Before it, it was a faith, a trust. Before it a Master was needed to show you, to bring you back again and again. But after satori has happened, now it is no more a faith. It has become a knowing. Now the trust is not an effort. Now you trust because your own experience has shown you. After the first glimpse, the real search starts. Before
it you are just going round and round. Right reasoning leads to the right reflection, right reflection leads to a state of bliss, and this state of bliss leads to a sense of pure being.

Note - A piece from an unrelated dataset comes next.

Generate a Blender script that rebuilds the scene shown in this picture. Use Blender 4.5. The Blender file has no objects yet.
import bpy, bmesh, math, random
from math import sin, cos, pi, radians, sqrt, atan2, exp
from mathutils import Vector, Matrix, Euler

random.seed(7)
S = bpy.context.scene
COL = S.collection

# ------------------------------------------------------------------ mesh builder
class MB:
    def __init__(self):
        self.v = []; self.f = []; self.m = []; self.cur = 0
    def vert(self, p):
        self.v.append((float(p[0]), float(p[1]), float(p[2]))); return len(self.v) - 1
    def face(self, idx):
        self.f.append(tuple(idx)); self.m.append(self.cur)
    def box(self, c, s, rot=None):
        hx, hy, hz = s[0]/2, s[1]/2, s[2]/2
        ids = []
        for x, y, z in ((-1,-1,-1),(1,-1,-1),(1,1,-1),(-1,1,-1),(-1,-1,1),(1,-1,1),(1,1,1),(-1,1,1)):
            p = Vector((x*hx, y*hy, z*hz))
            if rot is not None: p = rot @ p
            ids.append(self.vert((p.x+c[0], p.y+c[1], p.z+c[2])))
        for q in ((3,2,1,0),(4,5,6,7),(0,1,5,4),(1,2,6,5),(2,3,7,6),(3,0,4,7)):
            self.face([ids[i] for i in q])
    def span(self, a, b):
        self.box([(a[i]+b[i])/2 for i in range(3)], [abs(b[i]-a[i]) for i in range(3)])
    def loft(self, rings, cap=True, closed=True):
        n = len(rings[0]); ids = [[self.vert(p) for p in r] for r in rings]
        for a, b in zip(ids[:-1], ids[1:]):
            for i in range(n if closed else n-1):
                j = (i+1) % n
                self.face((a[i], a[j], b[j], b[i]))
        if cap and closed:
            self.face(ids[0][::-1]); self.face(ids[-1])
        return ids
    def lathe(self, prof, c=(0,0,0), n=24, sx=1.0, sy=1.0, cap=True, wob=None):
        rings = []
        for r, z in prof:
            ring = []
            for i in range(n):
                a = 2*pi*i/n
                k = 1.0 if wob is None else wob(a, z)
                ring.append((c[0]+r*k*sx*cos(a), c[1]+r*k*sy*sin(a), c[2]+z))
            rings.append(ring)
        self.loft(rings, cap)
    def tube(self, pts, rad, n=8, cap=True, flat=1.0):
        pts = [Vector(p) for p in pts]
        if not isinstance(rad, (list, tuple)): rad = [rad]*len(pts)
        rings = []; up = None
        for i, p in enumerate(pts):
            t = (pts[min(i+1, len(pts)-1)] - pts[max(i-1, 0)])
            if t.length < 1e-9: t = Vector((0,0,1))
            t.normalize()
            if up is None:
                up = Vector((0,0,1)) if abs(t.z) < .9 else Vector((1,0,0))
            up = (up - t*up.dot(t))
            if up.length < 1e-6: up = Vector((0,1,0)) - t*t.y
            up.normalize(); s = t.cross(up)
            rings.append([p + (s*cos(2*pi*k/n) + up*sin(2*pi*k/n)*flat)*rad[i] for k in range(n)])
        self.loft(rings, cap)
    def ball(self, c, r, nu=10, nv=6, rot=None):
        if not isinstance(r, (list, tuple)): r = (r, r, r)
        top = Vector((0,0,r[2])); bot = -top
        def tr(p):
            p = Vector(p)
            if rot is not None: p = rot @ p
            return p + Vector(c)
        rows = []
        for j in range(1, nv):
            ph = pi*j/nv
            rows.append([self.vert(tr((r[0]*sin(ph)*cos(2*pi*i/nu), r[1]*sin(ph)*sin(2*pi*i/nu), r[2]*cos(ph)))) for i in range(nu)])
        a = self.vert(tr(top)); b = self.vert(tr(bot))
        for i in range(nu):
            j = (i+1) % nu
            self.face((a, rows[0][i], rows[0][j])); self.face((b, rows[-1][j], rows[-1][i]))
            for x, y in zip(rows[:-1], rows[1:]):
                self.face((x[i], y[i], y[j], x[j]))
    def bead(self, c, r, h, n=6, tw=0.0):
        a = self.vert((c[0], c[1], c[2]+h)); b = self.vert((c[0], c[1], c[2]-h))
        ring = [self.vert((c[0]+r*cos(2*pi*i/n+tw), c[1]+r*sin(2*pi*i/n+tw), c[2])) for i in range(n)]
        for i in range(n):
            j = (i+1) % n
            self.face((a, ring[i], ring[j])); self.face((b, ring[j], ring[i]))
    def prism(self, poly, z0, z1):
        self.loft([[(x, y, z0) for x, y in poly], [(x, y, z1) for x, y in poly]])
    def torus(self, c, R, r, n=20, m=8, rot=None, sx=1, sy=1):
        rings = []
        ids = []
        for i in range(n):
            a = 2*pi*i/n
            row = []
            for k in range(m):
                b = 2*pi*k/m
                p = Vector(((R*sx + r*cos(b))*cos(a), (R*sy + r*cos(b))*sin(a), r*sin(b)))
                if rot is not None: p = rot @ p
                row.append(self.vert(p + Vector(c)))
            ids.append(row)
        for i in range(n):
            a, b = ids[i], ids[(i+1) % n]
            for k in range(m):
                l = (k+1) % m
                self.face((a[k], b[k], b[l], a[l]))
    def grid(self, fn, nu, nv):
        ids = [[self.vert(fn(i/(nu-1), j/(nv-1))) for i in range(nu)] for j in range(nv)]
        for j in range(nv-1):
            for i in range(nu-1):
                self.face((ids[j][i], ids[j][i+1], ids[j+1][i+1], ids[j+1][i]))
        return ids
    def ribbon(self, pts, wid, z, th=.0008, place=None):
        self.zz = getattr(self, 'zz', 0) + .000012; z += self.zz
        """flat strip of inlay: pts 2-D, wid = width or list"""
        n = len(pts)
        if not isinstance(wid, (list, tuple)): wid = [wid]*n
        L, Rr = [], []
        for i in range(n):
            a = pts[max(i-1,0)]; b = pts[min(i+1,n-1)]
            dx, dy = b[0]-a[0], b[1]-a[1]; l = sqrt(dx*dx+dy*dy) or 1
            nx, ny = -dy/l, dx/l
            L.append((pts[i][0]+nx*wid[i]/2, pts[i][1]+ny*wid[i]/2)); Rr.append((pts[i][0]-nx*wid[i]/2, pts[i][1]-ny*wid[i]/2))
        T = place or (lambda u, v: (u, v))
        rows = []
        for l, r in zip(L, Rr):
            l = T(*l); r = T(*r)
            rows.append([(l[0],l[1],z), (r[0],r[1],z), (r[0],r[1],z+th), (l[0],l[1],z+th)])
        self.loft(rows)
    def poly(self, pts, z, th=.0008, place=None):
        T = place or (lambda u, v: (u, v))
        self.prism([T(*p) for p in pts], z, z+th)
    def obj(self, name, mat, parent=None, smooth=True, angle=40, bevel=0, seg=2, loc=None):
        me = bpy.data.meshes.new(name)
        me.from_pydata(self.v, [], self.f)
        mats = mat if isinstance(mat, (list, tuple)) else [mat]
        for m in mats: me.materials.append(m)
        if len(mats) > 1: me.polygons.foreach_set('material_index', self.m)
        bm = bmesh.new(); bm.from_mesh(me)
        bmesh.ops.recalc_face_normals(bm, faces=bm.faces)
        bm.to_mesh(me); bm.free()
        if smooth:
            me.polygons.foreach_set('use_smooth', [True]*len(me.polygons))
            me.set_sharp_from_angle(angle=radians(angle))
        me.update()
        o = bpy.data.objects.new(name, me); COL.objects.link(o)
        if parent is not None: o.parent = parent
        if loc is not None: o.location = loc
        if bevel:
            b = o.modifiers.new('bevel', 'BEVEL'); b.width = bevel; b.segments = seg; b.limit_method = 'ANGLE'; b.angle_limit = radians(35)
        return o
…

A negative mind is always egoist. That is the impure state of being. You feel ”I”, but you feel ”I” for the wrong reasons. Just watch. Ego feeds on no. Whenever you say no, ego arises. Whenever you say yes, the ego cannot arise because ego needs the fight, ego needs the challenge, ego needs to put itself against someone, something. It cannot exist alone; it needs duality. An egoist is always in search of the fight – with someone, with something, with some situation. He is always trying to find something to say no – to win over, to be victorious.


Ego is violent, and no is the subtlest violence. When you say no for ordinary things, even there ego arises. A small child says to the mother, ”Can I go out to play?” and she says ”No Nothing much was involved, but when the mother says ”No!” she feels she is someone. You go to the railway station and you ask for a ticket and the clerk simply doesn’t look at you. He goes on working even if there is no work. But he is saying, ”No! Wait!” He feels he is someone, somebody. That’s why, in offices everywhere, you will hear no. Yes is rare – very rare. An ordinary clerk can say no to anybody, whomsoever be you. He feels powerful.


No gives you a sense of power – remember this. Unless it is absolutely necessary, never say no. Even if it is absolutely necessary, say it in such an affirmative way that the ego doesn’t arise. You can say. Even no can be said in such a way that it appears like yes. You can say yes in such a way that it looks like no. It depends on the tone; it depends on the attitude; it depends on the gesture. Remember this: for seekers, it has to be remembered constantly that you have to live continuously
in the aroma of yes. That is what a man of faith is: he says yes. Even when no was needed, he says yes. He doesn’t see that there is any antagonism in life. He affirms. He says yes to his body, he says yes to his mind, he says yes to everybody, he says yes to the total existence. The ultimate flowering happens when you can say a categorical yes, with no conditions. Suddenly the ego falls; it cannot stand. It needs the props of no. The negative attitude creates the ego. The positive attitude – the ego drops, and then the being is pure.


Sanskrit has two words for ”I” – ahankar and asmita. It is difficult to translate. ahankar is the wrong sense of ”I” which comes from saying no. asmita is the right sense of ”I” which comes from saying yes. Both are ”I”. One is impure: no is the impurity. You negate, destroy. No is destructive, a very subtle destruction. Never use it. Drop it as much as you can. Whenever you are alert, don’t use it. Try to find a roundabout way. Even if you have to say it, say it in such a way that it has the appearance of yes. By and by you will become attuned, and you will feel such a purity coming to you through yes.
Then asmita: asmita is egoless ego. No feeling of ”I” against anybody. Just feeling oneself without putting against anybody. Just feeling your total loneliness, and the total loneliness, the purest of states. ”I am” – when we say ”I” is ahankar; ”am” is asmita, just the feeling of am-ness with no ”I” to it, just feeling the existence, the being Yes is beautiful, no is ugly.